Piracy is a sore spot for the entire intellectual property production industry. The infinitely reproducible nature of information creates real challenges for collecting revenue particularly if taken from the mindset of a time where content was much more difficult to copy and theft had to occur for content to be in someone else’s possession.
Slightly NSFW, and Monty Python wouldn’t have it any other way.
The Business Software Alliance released last year’s report on software piracy through 2010 and found that piracy has reached the highest level yet. Their report, based on a survey of 15,000 business and consumer PCs (servers were excluded from this survey), claimed that the difference between sales and estimated total dollar value of installed software was $59 Billion.
The sharp increase in piracy shows just how impossible it is to survive in the current mindset of acquiring content for free. Piracy affects content creators both big and small. Analysts fear that a continued mindset of acquiring content for free will devaluate the amount spent on content.
The biggest hurdle towards tackling piracy is confusion between revenue and control. Control is a resource that is not free and implicitly paid for by potential market share. A business model that limits your market without increasingly monetizing the control you gain with that model is a total loss. An unfortunate consequence of this confusion is that lost revenue as attributed to a lack of control rather than a superabundance of it. As Gabe Newell discussed with Tippecanoe Valley High School, businesses need to experiment with their business models because theory cannot necessarily be grafted to any given situation. If you are not seeing what you are expecting, it might be because your expectations are incorrect and you should test the market to determine what you should expect.
Where’s the report’s
Where’s the report’s methodology, or is this another magic number pulled out of thin air to pressure legislators into asinine laws like every single dollar valuation of piracy I’ve seen so far?
Do they have it by country? Do they have it by region? Do they have it within tight geography? How did they gather these statistics?
I’m almost willing to wager that these numbers use similar logic to visiting http://www.minecraft.net and looking at the registered users and the paid users and assuming every registered user who isn’t a paid user is a pirate.
Actually, I wikipedia’d it. https://secure.wikimedia.org/wikipedia/en/wiki/Business_Software_Alliance#BSA_annual_software_piracy_study The number is complete and total…I can’t use the words on PCperspective.
No BSA, just BS. I hope they lose their asses to lawsuits when this number is cited in more congressional stupidity.
Well the general theme I was
Well the general theme I was trying to get through with the editorial is that completely regardless of the dollar value: the common mindset that revenue scales with control is most often wrong. Control is a resource. Anti-piracy methods "purchase" control in exchange often for market (lesser number of people willing or able to use your DRM, etc.)
Companies who spend their time focusing on acquiring control rather than revenue have directly made the conscious decision to sacrifice revenue; thus, when they make claims of lost revenue due to piracy, they are fundamentally wrong: it is due to their choice of business model.
If they admit that they are unable to capitalize on their own business: they are admitting that they are unsuitable at managing their own business.
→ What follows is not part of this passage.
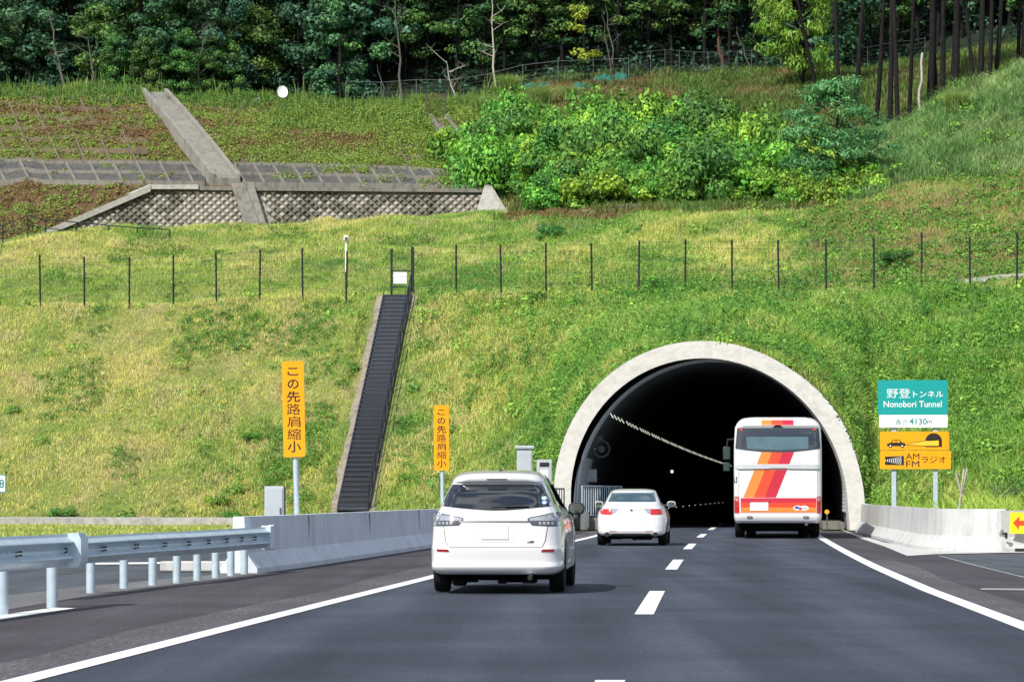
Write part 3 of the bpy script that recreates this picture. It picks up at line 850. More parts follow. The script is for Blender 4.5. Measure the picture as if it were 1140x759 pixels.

Plain and simple.
So dollar value disputes completely aside: there are fundamental problems with the industry, period. And they’re not piracy. Plenty have leveraged piracy to increase revenue (see the links in Paragraph 3). The problems are much larger and come with a lack of understanding, particularly with understanding the new ground being broken over the last decade.
It’s a subtle point that some
It’s a subtle point that some might miss. But indeed the companies developing and selling protection schemes clearly have a vested interest in selling their products to content holders that are hoping for a zero loss business model.
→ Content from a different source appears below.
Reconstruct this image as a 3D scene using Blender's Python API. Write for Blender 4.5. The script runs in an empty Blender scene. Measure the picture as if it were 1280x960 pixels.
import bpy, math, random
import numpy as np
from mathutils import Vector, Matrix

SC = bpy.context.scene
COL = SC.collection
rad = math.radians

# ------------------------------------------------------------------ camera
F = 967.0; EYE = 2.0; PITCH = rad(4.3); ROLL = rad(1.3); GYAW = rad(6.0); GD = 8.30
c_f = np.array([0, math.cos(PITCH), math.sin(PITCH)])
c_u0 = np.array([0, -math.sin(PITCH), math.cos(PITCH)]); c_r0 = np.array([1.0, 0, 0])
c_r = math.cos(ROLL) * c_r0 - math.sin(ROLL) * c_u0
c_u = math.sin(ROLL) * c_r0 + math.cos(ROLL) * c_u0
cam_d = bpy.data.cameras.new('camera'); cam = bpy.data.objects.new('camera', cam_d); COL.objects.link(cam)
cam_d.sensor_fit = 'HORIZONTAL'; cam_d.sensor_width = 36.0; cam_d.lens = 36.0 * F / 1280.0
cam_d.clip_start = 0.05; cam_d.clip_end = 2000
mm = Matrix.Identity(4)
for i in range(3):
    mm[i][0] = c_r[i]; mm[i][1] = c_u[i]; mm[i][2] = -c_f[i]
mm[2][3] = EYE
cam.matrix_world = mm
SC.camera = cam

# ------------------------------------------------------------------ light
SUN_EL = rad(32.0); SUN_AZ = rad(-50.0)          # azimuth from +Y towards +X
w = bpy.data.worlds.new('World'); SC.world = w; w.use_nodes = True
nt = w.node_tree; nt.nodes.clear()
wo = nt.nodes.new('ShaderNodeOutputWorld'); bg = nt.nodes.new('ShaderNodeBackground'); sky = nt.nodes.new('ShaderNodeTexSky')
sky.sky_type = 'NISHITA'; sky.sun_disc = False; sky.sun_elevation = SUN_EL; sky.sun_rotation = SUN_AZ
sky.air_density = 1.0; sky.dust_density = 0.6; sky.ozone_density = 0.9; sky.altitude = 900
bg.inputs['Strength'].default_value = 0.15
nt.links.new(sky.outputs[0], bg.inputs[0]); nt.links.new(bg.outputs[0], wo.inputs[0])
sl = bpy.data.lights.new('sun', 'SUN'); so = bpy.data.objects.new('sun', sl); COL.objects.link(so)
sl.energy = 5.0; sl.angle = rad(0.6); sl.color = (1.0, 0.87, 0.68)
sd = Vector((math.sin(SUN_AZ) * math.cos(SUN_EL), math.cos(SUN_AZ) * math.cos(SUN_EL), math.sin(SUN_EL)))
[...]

The problem here is threefold. Firstly, there is no perfect protection scheme and such mechanisms are often defeated within days or hours of release (or at the very least sooner or later). Secondly, the content holders devote financial resources for such protection schemes which are a drain and are often ineffective protection measures. Lastly, and perhaps the most problematic, is the junk philosophy necessary to come to the conclusion that a misappropriated non-physical product unit (with no protection or defeated protection scheme) is equivalent to a lost sale. It’s a complete fallacy to make such an assertion. There is a high degree of uncertainty here and to assign a number to it would be a theoretical fudge number.